FUTURA: In the nineties when that part of my art history was over a lot of kids were heading to Europe because they were very supportive of our work, but most people didn’t have a wife and a kid at the time, they were single and could go for it. There wasn’t the emotion attached as it was in making paintings. I enjoyed that type of work and at the same time I wasn’t stressed about the artist identity.

LEDGERWOOD: How has your creative process changed now that you’re creating works on canvas and large wooden boards? Is the impulse different if you know your work is going to be in a gallery setting?
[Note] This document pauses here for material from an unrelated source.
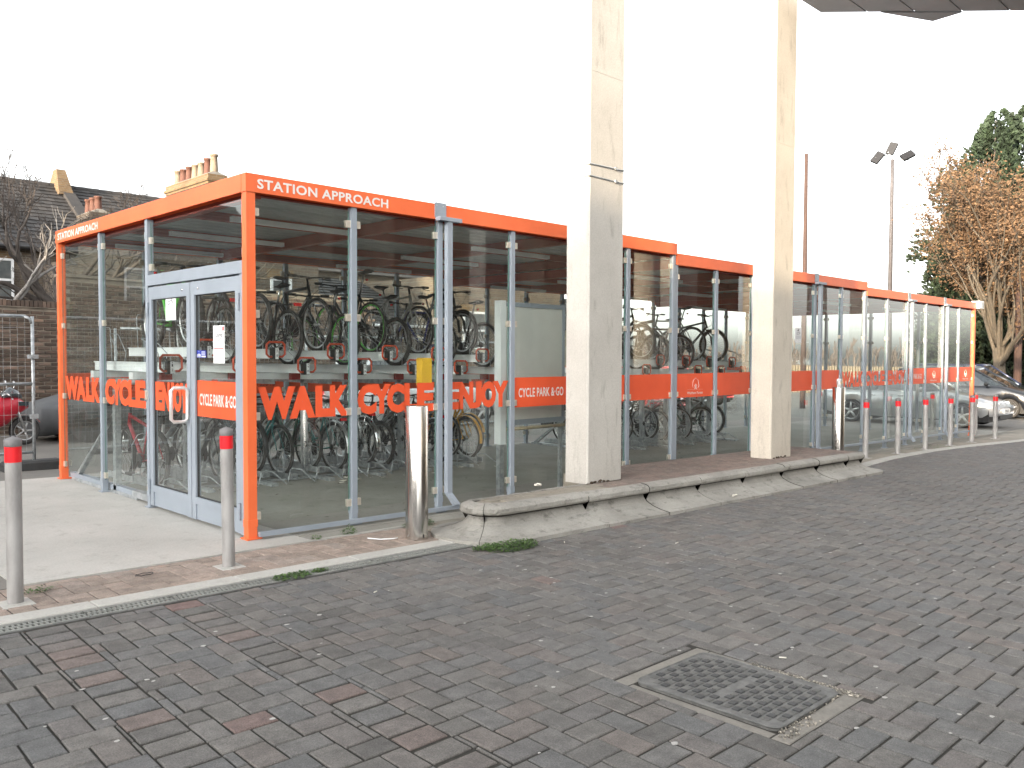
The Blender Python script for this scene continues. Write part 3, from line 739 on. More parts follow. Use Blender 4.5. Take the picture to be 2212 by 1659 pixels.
for i in range(19):   # back wall
    s=sec(i) if i not in (6,12) else sec(i)-1
    zt=H0-DROP[s]-.152
    if i in (0,18): post(i,YB,'orange',.078,zt,'orange corner post',clx=((1,) if i==0 else (-1,)),cly=(-1,),s=s)
    else: post(i,YB,'blue',.056,zt,clx=(-1,1),s=s)
post(0,3.30,'blue',.056,H0-.152,cly=(-1,1)); post(0,2.01,'blue',.062,H0-.152,cly=(1,))
pj=MB()
for y in (1.2,2.35,3.5): post(18,y,'blue',.056,H0-.368,cly=(-1,1),s=2)
# extra clamps on the corner posts (short side) and above the transom
h=.039
for z_ in (2.62,2.36):
    put('clamp',clampY,SH,(0,.062,z_)); put('clamp',clampY,SH,(0,1.955,z_))
# glass panels
def pane(a,b,z0,z1,axis='x',at=0,name='glass_panel'):
    mb=MB()
    if axis=='x': mb.box((a,at-.005,z0),(b,at+.005,z1))
    else: mb.box((at-.005,a,z0),(at+.005,b,z1))
    mb.m=1; e=.0015
    for q in ((a,a+.0),(b,b)):
        if axis=='x': mb.box((q[0]-e,at-.0052,z0),(q[0]+e,at+.0052,z1))
        else: mb.box((at-.0052,q[0]-e,z0),(at+.0052,q[0]+e,z1))
    return mb.build(name,[G['glass'],G['edge']],SH)
def band(p,a,b,z0,z1,side,txt=None,ta=0,tb=0):
    mb=MB(); o=.0064
    at=side
    mb.quad((a,at-.0062,z0),(b,at-.0062,z0),(b,at-.0062,z1),(a,at-.0062,z1)); v=mb.build('vinyl_band',G['vinyl'],p)
    return v
for i in range(18):
    s=sec(i); zt=H0-DROP[s]-.19; z0=.12-DROP[s]*.9
    p=pane(i+.045,i+.955,z0,zt)
    xa,xb=i+.047,i+.953
    def lt(word,spans):
        m1=MB()
        for k,a,b in (spans): letter(m1,k,lambda a_,b_:(a_,-.0062-.0001*(ord(k[0])%3),b_),i+a,i+b,.975,1.25)
        m1.build('vinyl_lettering',G['vinyl'],p)
    if i in (0,11): lt('WALK',(('W',.07,.415),('A',.36,.61),('L',.61,.775),('Kk',.755,.955)))
    elif i in (1,12): lt('CYCLE',(('C',.045,.255),('Y',.205,.42),('C',.37,.58),('L',.575,.725),('E',.725,.935)))
    elif i in (2,13): lt('ENJOY',(('E',.08,.27),('Nn',.26,.455),('J',.435,.57),('O',.56,.775),('Y',.725,.955)))
    else:
        v=band(p,xa,xb,.96,1.28,0)
        if i in (3,14):
            m1=MB(); letter(m1,'cpg',lambda a,b:(a,-.0072,b),i+.11,i+.83,1.065,1.165); m1.build('lettering',G['white_vinyl'],v)
        if i in (6,17,15):
            m1=MB(); cx=i+.52
            letter(m1,'wf',lambda a,b:(a,-.0072,b),i+.32,i+.70,1.0,1.035)
            def fl(pts,rr,closed=False):
                m1.tube([(x,-.0075,z_) for x,z_ in pts],rr,4,closed=closed,smooth=False,flat=.15)
            fl([(i+.32,1.062),(cx-.02,1.062),(cx-.02,1.085)],.005); fl([(cx+.02,1.085),(cx+.02,1.062),(i+.70,1.062)],.005)
            fl([(cx-.02,1.085),(cx-.062,1.088),(cx-.08,1.11),(cx-.068,1.145),(cx-.065,1.175),(cx-.045,1.195),(cx-.02,1.205),(cx,1.22),(cx+.02,1.205),(cx+.045,1.195),(cx+.065,1.175),(cx+.068,1.145),(cx+.08,1.11),(cx+.062,1.088),(cx+.02,1.085)],.004)
            for dx,dz in ((-.03,.035),(-.015,.05),(0,.055),(.015,.05),(.03,.035)): fl([(cx,1.075),(cx+dx,1.085+dz)],.003)
            m1.build('tree_logo',G['white_vinyl'],v)
for i in range(18):   # back wall panes
    s=sec(i); p=pane(i+.045,i+.955,.12-DROP[s],H0-DROP[s]-.19,at=YB)
    if i not in (11,12,13,14,9,10):
        v=band(p,i+.047,i+.953,.96,1.28,YB)
        m1=MB(); letter(m1,'cpg',lambda a,b:(a,YB-.0075,b),i+.83,i+.11,1.065,1.165)
        if i%2==0: m1.build('lettering',G['beam'],v)
# short side
e1=pane(3.345,4.60,.14,2.79,'y'); e2=pane(2.055,3.255,.14,2.79,'y'); e3=pane(.06,1.96,2.315,2.79,'y')
def elt(p,spans,y0,y1):
    m1=MB()
    for k,a,b in spans: letter(m1,k,lambda a_,b_:(-.0064-.0001*(ord(k[0])%3),a_,b_),y0+(y1-y0)*a,y0+(y1-y0)*b,.975,1.25)
    m1.build('vinyl_lettering',G['vinyl'],p)
elt(e1,(('W',.07,.415),('A',.36,.61),('L',.61,.775),('Kk',.755,.955)),4.62,3.32)
elt(e2,(('C',.045,.255),('Y',.205,.42),('C',.37,.58),('L',.575,.725),('E',.725,.935)),3.28,2.04)
for a,b in ((.045,1.155),(1.245,2.305),(2.395,3.455),(3.545,4.60)): 
    p=pane(a,b,-.1,H0-.41,'y',18)
# low rails
mb=MB(); mb.box((.04,-.088,.028),(6.05,-.052,.066),z); mb.build('low_rail',G['blue'],SH)
mb=MB(); mb.box((6.1,-.088,.16),(17.95,-.052,.195),lambda p:(p[0],p[1],p[2]+gz(p[0])-.05*max(0,(p[0]-9))/9)); mb.build('low_rail',G['blue'],SH)
mb=MB(); mb.box((.05,2.5,.03),(.11,4.58,.09)); mb.build('low_rail',G['blue'],SH)
mb=MB(); mb.box((.03,2.10,.03),(.10,2.60,.10)); mb.build('rail_end',G['galv'],SH)
# transom and doors
mb=MB(); mb.bbox((-.035,.042,2.18),(.035,1.977,2.285),.003); mb.build('transom',G['blue'],SH)
mb=MB(); mb.box((-.03,.040,.03),(.03,.105,2.178)); mb.build('door_jamb',G['blue'],SH)
for n,(y0,y1) in enumerate(((1.045,1.972),(.110,1.033))):
    d=None; mb=MB(); x0,x1=-.028,.022; st=.075
    mb.box((x0,y0,.035),(x1,y0+st,2.165)); mb.box((x0,y1-st,.035),(x1,y1,2.165)); mb.box((x0,y0+st,2.045),(x1,y1-st,2.165)); mb.box((x0,y0+st,.175),(x1,y1-st,.235)); mb.box((x0+.012,y0+st,.035),(x1-.01,y1-st,.172))
    d=mb.build('door',G['blue'],SH); 
    mb=MB(); mb.box((-.006,y0+st,.235),(.004,y1-st,2.045)); g=mb.build('glass_pane',G['glass'],d)
    mb=MB(); q=.008
    for a in ((y0+st,y0+st+q,.235,2.045),(y1-st-q,y1-st,.235,2.045)): mb.box((-.012,a[0],a[2]),(.010,a[1],a[3]))
    mb.box((-.012,y0+st,.235),(.010,y1-st,.243)); mb.box((-.012,y0+st,2.037),(.010,y1-st,2.045)); mb.build('glazing_gasket',G['darkframe'],d)
    m1=MB(); yy=y0+.035 if n==0 else y1-.035
    for z_ in (.22,1.95):
        hy=y1-.0 if n==0 else y0+.0
        m1.lathe([(.013,z_-.07),(.013,z_-.005)],(-.04,hy,0),n=10); m1.lathe([(.013,z_+.002),(.013,z_+.07)],(-.04,hy,0),n=10)
    m1.build('hinge',G['blue'],d)
    if n==0:
        elt(d,(('E',.02,.24),('Nn',.23,.45),('J',.43,.58),('O',.57,.79),('Y',.75,.98)),1.895,1.125)
        m1=MB(); m1.tube([(-.045,1.075,.935),(-.045,1.075,1.19),(-.07,1.08,1.215),(-.165,1.085,1.215),(-.19,1.085,1.19),(-.19,1.085,.935),(-.165,1.08,.91),(-.07,1.075,.91)],.0165,10,closed=True); m1.tube([(-.028,1.075,.96),(-.045,1.075,.96)],.012,8); m1.tube([(-.028,1.075,1.17),(-.045,1.075,1.17)],.012,8); m1.build('handle',G['satin'],d)
        m1=MB(); m1.tube([(.024,1.075,.93),(.09,1.075,.93),(.115,1.078,.955),(.115,1.085,1.18),(.09,1.085,1.205),(.024,1.083,1.205)],.013,10); m1.build('handle',G['stainless'],d)
        m1=MB(); m1.blob((-.03,1.20,2.10),.006,.012,.012); m1.build('stud',G['chrome'],d)
    else:
        mb=MB(); mb.quad((-.0075,y1-st-.01,.965),(-.0075,y0+st+.01,.965),(-.0075,y0+st+.01,1.285),(-.0075,y1-st-.01,1.285)); v=mb.build('vinyl_band',G['vinyl'],d)
        m1=MB(); letter(m1,'cpg',lambda a,b:(-.0085,a,b),.905,.215,1.065,1.17); m1.build('lettering',G['white_vinyl'],v)
        m1=MB(); m1.blob((-.03,.88,2.10),.006,.012,.012); m1.build('stud',G['chrome'],d)
m1=MB(); m1.bbox((-.05,1.99,1.07),(-.032,2.03,1.16),.004); m1.build('lock_case',G['steel'],SH)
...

FUTURA: I think when you come from a section of society where there aren’t really have any rules. The scale and the size of things can’t be calculated… if you look at a blank canvas, or some kind of artists medium and you’re required to work within the dimensions of that, all the things that used to scare me, I’m not intimidated by anymore. I look at a gallery space and I want to put work on the wall that’s going to consume the wall, as opposed to the way I used to think, which was the space is going to consume my work.

LEDGERWOOD: In the beginning there was a performance aspect to your work, like when you toured with The Clash in 1981, painting live on stage while they performed. Is music still part of that process?

FUTURA: I’m not how I used to be, where music was a necessary soundtrack to my life. I appreciate silence. It was a great period of my life to have had the opportunity not only to perform with them, but to know them.